My wife also told me, that she wants me to be caged. She also had a rather expensive cage built for me, so that it is suitable for long term (permanent) wear. She always says that it was expensive and that she didn't spend the money in vain.

At the moment, however, I'm not locked, because she sent the cage to the manufacturer for an upgrade. Yesterday evening she said, that she can't wait for it to be finished and back here, so that she can finally lock it back on me. Then everything will be back to normal, as it should be. What should I answer to that?
 
Yes .. only out for supervised cleaning every 3 days

AKA no.

Don't let men dress "often releaased" as "24/7 locked".

It's bullshit, plain and simple.

Yeah, I was in penis prison for 20 years, except for being allowed release every three days for a cheeky wank and spurt, and also I fathered 16 children and masturbated like a wild animal 17 times weekly on average, but I was locked the whole time man, trust me bro, truw story yanowutami?
 
AKA no.

Don't let men dress "often releaased" as "24/7 locked".

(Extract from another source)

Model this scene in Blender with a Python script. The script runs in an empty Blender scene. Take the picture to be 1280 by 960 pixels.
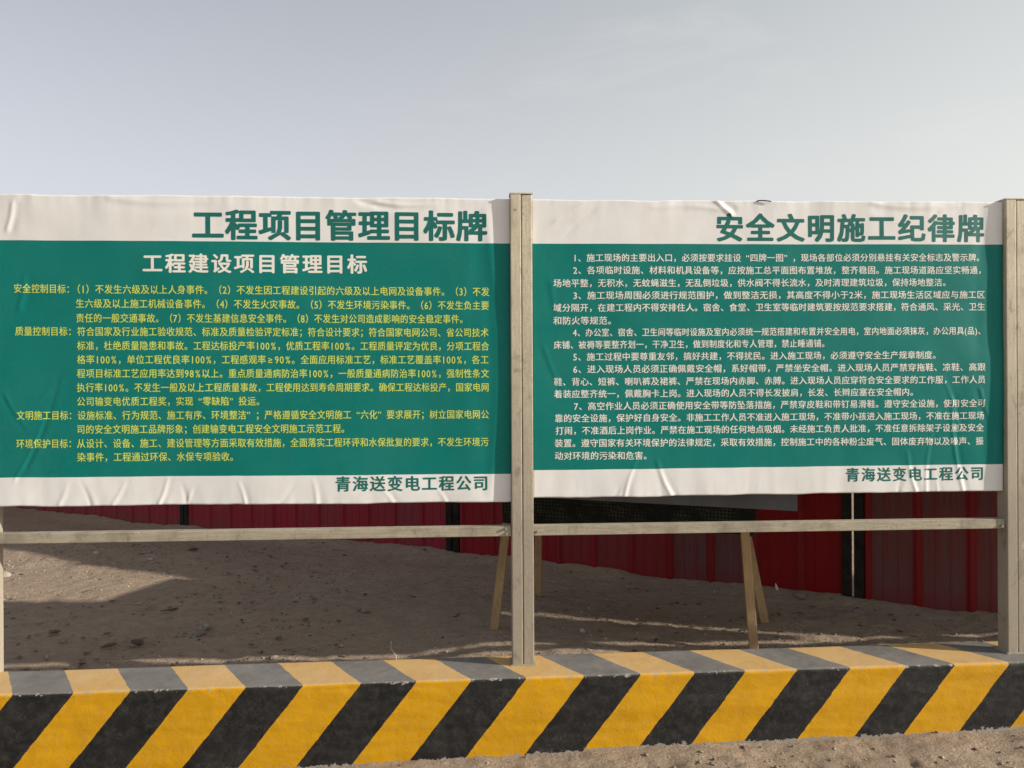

It's bullshit, plain and simple.

Yeah, I was in penis prison for 20 years, except for being allowed release every three days for a cheeky wank and spurt, and also I fathered 16 children and masturbated like a wild animal 17 times weekly on average, but I was locked the whole time man, trust me bro, truw story yanowutami?
Yeah the permanently locked, 24/7 except for thing always gets me. If there's an except, or, if after permanent it's not.